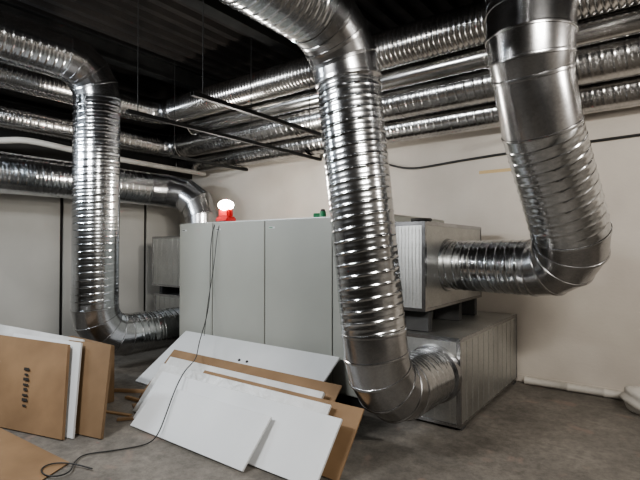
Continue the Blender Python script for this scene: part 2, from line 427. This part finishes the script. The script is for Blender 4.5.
quad_sheet("flattened_carton", (-3.25,1.05,.006), (-3.55,1.66,.006), (-4.75,1.50,.10), (-4.5,.7,.06), .006, M_CARD)
for i,(x,y,l,r) in enumerate([(-4.25,2.42,.35,.3),(-4.2,2.6,.3,-.4),(-4.02,2.40,.18,.9),(-4.4,2.75,.4,.1),(-4.35,2.95,.18,1.4),(-4.7,2.9,.5,.5),(-4.6,3.1,.25,-.2)]):
    box("timber_offcut", (x-l/2,y-.02,.001), (x+l/2,y+.02,.015+.004*i), [M_WOOD,M_CARD2,M_CARD][i%3], .003, rot=(0,0,r))

# ------------------------------------------------------------------ cables
tube("extension_cord", [(-4.55,4.1,1.93),(-4.56,3.95,1.93),(-4.57,3.87,1.92),(-4.60,3.84,1.5),(-4.55,3.82,1.0),(-4.38,3.6,.7),(-4.2,3.35,.52),(-3.9,3.1,.46),
     (-3.7,2.86,.46),(-3.62,2.72,.44),(-3.55,2.56,.30),(-3.42,2.36,.10),(-3.36,2.24,.01),(-3.40,2.1,.01),(-3.52,1.9,.01),(-3.62,1.78,.01),(-3.5,1.66,.015),(-3.35,1.58,.02),
     (-3.40,1.45,.02),(-3.58,1.45,.03),(-3.62,1.58,.03),(-3.45,1.66,.03),(-3.3,1.7,.02)], .005, M_RUB)
tube("lamp_cord", [(-4.50,4.1,1.93),(-4.49,3.95,1.93),(-4.48,3.87,1.92),(-4.50,3.84,1.4),(-4.60,3.83,1.0),(-4.62,3.8,.7),(-4.6,3.76,.5)], .004, M_RUB)
tube("wall_cable", [(-4.3,5.86,3.0),(-3.9,5.86,2.98),(-3.5,5.87,2.9),(-3.1,5.87,2.74),(-2.8,5.87,2.66),(-2.4,5.87,2.70),(-1.6,5.87,2.74),(-.8,5.87,2.76),(.2,5.87,2.78),(1.6,5.87,2.82),(3.4,5.87,2.86)], .014, M_RUB)
box("masking_tape_strip", (-1.90,5.896,2.52), (-1.38,5.9,2.56), M_TAPE, 0)

duct("pipe_on_floor", [((-1.35,5.80,.045), .04, 'p'), ((-.9,5.80,.045), .04, 'p'), ((-.55,5.80,.045), .04, 'p'), ((-.35,5.80,.045), .04,'p')], seg=24, mat_p=M_PIPEW, bead=.004)
bm = bmesh.new(); bmesh.ops.create_icosphere(bm, subdivisions=4, radius=1)
for v in bm.verts:
    q = v.co.copy(); w = 1+.06*math.sin(7*q.x+3*q.y)+.05*math.sin(9*q.z+5*q.x)
    v.co = Vector((q.x*.30*w, q.y*.17*w, max(-.13, q.z*.15*w)+.13))
bm.transform(Matrix.Translation((-.09,5.45,0)))
me = D.meshes.new("plastic_bag_of_insulation"); bm.to_mesh(me); bm.free(); me.materials.append(M_PIPEW)
for p in me.polygons: p.use_smooth = True
COL.objects.link(D.objects.new("plastic_bag_of_insulation", me))

# ------------------------------------------------------------------ lights
def area(name, loc, target, sx, sy, e, col):
    l = D.lights.new(name, 'AREA'); l.shape = 'RECTANGLE'; l.size = sx; l.size_y = sy; l.energy = e; l.color = col
    o = D.objects.new(name, l); o.location = loc
    o.rotation_euler = (Vector(target)-Vector(loc)).to_track_quat('-Z', 'Y').to_euler(); COL.objects.link(o)
area("wall_fill_light", (-3.6,-.4,3.3), (-3.6,3,1.0), 1.3, .2, 140, (.97,.985,1))
area("wall_fill_light", (1.3,.6,3.3), (-.6,4,1.2), 1.3, .2, 150, (1,.96,.90))
area("wall_fill_light", (-6.3,.6,3.0), (-6.0,3,2.2), 1.0, .15, 65, (.84,.92,1))
area("wall_fill_light", (2.2,3.6,2.9), (.5,5.2,2.6), .8, .4, 52, (1,.94,.87))  # added fill, evens out the light on the right of the back wall
l = D.lights.new("lamp_bulb", 'POINT'); l.energy = 60; l.color = (1,.96,.90); l.shadow_soft_size = .06
o = D.objects.new("lamp_bulb", l); o.location = (-4.57,4.12,2.36); COL.objects.link(o)
w = D.worlds.new("World"); bpy.context.scene.world = w; w.use_nodes = True
w.node_tree.nodes["Background"].inputs[0].default_value = (.5,.5,.5,1); w.node_tree.nodes["Background"].inputs[1].default_value = .3

# ------------------------------------------------------------------ camera
cam = D.cameras.new("camera"); cam.sensor_width = 36; cam.lens = 465/640*36; cam.clip_start = .05
co = D.objects.new("camera", cam); COL.objects.link(co); co.location = (0,0,1.6)
yaw = math.atan2(.599,.801)
co.rotation_euler = (math.radians(90.86), 0, yaw)
bpy.context.scene.camera = co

★ ★ ★ ★

**REQUEST**
Every line in the data that holds "scene" should be copied out.

**WORKED SOLUTION**
Continue the Blender Python script for this scene: part 2, from line 427. This part finishes the script. The script is for Blender 4.5.
w = D.worlds.new("World"); bpy.context.scene.world = w; w.use_nodes = True
bpy.context.scene.camera = co